訪問したスラムのエリアでは、多くの女性が縫製業に関連するリサイクルの仕事をやっていました。日本に住んでいると、自分の服がどうやってできているかや、どのような人が関わっているかを意識する機会はなかなかありませんが、自分たちの生活には犠牲が伴っていると感じました。

 

また、「スラム=不幸」と勝手にイメージしがちでしたが、行ってみると、そこに住んでいる方々は幸せそうに見えました。子供達もニコニコしており、自分たちが持っているものに感謝して生きているのだと感じました。
それを通して、自分は今の恵まれた生活環境をもっともっと幸せと感じ、感謝しなくてはいけないと思いました。
スラムの子達は今の環境でもハッピーかもしれないですが、別の環境を選択する権利や機会がないということに課題意識を持っています。恵まれている環境にいる自分だからこそ、何かアクションを起こしていきたいと考えています。

 

-インドスタディツアーでの経験が、一過性でなく、今後のアクションへの意欲に繋がっていることを嬉しく感じています。

スタディツアーでの企業訪問やインド工科大学訪問でも、誰よりも積極的に質問や発言をしていた橋本さんの姿が印象に残っています。

 

恵まれた環境にいる自分が、せっかくお金を使って来させてもらっているのだから、「吸収できることは全て吸収して帰ろう」と思って取り組んでいました。それが積極性に繋がったと思います。

 

-それに見合う学びは得られましたか?

 

はい!本当に参加してよかったです!

 

-他の海外の国での経験と、インドとの違いは何か感じましたか?

 

オーストラリアで通っていた学校は、私立でヨーロッパ系の生徒しかいない環境でした。そこでは、アジア人として苦労した時期もありました。

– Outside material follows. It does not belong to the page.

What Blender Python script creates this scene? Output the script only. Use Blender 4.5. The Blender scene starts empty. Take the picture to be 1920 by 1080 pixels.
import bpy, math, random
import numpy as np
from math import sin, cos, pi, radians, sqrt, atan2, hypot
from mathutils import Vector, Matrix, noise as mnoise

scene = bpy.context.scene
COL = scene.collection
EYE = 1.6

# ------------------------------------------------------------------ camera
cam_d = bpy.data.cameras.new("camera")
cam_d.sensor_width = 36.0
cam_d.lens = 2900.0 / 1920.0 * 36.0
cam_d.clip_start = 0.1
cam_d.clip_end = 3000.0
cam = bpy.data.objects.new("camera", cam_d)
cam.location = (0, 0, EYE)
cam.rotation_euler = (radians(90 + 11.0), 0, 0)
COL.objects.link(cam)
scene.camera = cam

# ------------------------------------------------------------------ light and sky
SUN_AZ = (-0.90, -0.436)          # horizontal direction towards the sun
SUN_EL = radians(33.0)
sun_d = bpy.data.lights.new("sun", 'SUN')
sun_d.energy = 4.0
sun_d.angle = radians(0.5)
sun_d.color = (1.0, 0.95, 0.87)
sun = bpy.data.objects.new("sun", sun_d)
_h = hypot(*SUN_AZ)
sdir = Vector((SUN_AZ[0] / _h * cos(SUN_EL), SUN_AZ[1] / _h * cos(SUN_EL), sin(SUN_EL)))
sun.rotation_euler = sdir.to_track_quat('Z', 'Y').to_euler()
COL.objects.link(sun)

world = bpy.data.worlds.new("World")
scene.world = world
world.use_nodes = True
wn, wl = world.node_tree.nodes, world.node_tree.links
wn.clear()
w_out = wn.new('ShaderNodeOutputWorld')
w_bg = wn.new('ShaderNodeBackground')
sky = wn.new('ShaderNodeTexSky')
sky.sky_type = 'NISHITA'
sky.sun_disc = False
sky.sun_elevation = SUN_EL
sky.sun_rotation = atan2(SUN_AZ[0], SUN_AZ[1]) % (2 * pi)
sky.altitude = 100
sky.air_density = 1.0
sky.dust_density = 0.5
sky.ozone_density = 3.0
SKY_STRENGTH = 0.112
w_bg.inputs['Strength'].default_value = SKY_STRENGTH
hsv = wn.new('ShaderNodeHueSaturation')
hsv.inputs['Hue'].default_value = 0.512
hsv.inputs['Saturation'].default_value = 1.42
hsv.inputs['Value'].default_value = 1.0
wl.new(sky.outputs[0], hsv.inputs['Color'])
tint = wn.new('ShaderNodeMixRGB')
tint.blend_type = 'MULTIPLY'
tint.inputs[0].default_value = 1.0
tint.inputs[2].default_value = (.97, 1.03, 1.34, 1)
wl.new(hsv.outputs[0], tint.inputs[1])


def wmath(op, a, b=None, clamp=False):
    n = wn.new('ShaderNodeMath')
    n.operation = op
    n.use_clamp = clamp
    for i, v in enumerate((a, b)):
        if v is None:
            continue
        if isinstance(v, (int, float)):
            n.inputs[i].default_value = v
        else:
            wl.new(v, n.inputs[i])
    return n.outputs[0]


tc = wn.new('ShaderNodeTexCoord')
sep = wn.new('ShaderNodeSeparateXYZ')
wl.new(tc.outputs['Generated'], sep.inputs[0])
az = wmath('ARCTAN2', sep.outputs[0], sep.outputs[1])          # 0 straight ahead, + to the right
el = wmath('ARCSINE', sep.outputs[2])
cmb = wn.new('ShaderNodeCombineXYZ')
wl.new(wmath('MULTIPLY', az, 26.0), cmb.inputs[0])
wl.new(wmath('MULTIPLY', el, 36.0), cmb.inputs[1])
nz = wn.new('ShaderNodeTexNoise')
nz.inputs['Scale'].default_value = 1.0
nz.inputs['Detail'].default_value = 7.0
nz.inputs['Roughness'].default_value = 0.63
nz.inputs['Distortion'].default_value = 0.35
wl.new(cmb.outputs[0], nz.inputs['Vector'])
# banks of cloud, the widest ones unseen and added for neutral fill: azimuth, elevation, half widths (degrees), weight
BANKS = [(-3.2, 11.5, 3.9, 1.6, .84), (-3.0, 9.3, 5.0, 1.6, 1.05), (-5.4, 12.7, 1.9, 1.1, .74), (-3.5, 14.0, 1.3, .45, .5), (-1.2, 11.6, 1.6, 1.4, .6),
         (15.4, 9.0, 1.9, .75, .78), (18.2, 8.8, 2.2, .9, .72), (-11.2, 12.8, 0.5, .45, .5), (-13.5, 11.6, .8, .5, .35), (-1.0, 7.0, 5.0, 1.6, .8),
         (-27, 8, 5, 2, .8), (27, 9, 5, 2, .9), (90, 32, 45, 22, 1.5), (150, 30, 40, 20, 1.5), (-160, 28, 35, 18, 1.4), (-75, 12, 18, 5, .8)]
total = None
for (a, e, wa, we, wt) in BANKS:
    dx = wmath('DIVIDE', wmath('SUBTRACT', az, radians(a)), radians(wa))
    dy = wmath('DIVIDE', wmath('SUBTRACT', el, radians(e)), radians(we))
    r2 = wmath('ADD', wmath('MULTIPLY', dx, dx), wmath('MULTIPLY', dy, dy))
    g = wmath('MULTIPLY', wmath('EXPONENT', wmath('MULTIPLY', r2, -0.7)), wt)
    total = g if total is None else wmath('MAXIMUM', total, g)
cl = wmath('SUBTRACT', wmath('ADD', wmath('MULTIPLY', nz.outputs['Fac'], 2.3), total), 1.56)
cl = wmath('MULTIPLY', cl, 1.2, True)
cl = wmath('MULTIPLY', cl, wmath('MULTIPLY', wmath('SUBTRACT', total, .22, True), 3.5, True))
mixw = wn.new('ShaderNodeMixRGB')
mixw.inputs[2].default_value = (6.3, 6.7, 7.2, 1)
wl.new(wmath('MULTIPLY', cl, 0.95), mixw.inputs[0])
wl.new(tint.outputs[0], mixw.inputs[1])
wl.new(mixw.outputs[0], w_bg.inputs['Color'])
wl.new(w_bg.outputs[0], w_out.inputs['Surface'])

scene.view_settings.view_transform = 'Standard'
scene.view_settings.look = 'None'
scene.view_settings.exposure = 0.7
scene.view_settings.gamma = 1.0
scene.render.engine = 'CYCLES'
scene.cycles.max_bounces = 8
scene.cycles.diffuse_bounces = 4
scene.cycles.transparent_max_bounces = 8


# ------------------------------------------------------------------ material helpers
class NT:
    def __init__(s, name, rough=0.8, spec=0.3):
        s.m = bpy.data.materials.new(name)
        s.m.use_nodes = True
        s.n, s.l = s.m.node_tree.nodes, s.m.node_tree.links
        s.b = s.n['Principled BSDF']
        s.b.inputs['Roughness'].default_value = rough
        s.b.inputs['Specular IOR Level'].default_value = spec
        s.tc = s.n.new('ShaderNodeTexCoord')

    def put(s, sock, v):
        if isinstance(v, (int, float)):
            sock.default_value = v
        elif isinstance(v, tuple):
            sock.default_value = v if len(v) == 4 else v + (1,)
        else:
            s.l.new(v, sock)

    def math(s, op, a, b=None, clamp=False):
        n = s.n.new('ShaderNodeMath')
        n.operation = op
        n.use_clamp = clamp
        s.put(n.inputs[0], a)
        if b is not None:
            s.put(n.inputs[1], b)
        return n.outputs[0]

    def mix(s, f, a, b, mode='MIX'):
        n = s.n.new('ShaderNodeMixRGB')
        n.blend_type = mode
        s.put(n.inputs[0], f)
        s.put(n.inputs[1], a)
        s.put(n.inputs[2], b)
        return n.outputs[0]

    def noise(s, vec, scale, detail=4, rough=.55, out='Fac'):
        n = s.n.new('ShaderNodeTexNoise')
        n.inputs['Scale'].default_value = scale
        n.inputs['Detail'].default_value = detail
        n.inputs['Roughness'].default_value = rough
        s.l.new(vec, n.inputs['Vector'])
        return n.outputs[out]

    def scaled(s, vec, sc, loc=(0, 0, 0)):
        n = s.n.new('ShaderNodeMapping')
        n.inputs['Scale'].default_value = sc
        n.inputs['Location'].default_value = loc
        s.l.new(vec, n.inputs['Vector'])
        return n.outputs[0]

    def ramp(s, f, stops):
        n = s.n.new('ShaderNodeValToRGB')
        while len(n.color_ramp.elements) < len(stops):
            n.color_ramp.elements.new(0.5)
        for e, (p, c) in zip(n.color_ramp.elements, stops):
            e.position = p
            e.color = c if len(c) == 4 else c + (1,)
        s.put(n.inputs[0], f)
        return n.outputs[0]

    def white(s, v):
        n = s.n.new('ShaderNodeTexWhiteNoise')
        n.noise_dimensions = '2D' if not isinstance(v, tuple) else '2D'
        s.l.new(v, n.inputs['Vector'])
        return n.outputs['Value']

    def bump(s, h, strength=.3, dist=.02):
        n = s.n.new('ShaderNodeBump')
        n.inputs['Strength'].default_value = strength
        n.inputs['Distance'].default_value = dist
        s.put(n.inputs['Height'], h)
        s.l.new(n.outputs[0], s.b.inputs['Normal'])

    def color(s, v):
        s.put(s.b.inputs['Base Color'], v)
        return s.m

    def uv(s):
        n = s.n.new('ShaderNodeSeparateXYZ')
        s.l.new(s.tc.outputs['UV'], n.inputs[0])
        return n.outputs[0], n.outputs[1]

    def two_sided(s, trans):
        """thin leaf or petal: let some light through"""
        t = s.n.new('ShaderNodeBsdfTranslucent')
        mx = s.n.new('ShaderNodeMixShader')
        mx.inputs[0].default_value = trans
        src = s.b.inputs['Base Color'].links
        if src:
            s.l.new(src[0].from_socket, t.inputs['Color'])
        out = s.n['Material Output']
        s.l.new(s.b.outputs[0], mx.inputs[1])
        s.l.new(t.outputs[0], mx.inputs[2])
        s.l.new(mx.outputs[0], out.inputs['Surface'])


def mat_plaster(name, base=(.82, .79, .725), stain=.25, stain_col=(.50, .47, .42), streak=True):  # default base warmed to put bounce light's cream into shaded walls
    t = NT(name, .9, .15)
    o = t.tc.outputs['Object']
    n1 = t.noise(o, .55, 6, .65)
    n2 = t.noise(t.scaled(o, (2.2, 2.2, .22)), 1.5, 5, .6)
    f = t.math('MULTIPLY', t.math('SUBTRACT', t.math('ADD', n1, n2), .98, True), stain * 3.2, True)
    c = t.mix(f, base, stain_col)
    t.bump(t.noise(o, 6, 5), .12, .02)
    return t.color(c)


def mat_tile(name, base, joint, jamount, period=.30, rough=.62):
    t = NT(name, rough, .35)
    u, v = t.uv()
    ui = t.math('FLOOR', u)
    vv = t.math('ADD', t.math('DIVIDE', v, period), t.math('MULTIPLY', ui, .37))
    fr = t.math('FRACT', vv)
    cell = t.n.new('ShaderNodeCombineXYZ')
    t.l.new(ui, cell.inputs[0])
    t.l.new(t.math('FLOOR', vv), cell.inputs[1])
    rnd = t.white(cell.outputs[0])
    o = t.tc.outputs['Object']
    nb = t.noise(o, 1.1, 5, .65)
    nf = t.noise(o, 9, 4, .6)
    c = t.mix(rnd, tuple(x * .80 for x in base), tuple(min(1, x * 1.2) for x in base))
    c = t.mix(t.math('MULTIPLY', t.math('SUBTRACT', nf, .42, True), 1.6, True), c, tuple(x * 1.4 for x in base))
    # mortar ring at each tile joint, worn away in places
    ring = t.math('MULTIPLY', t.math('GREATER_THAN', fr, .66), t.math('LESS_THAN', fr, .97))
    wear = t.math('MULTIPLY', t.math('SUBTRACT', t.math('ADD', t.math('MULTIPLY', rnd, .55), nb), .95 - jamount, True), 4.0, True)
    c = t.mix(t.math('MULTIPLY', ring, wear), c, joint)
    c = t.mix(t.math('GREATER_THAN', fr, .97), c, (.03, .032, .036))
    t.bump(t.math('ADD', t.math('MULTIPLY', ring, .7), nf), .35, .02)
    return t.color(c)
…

それに比べてインドの同年代は、「日本人だから」というバイアスはなく接してくれました。

日本人は自分から無意識に壁を作りがちですが、バディと話していると、好きなものが同じだったり、同じことを勉強していたりと、実は共通点が多くありました。インドと日本は全然違って見えても、同じ高校生同士、わかりあえることに気づきました。

宗教、言語、人種の壁があるように感じても、実はその壁は自分が勝手に作り上げたものでしかないことに気付きました。

インドへのスタディツアーでこの壁にヒビが入り、その隙間からは私が今まで知ることがなかった世界が見えました。最初の一歩を踏み出すのは怖いかもしれませんが、勇気を振り絞って前に進んでみてください。新たな世界が待っています!

 

お話を聞かせて頂き、ありがとうございました。インドスタディツアーでの気付きを元に、実際に行動を起こそうとしてくれていることを大変嬉しく感じております。これからの橋本さんの活動を応援しております!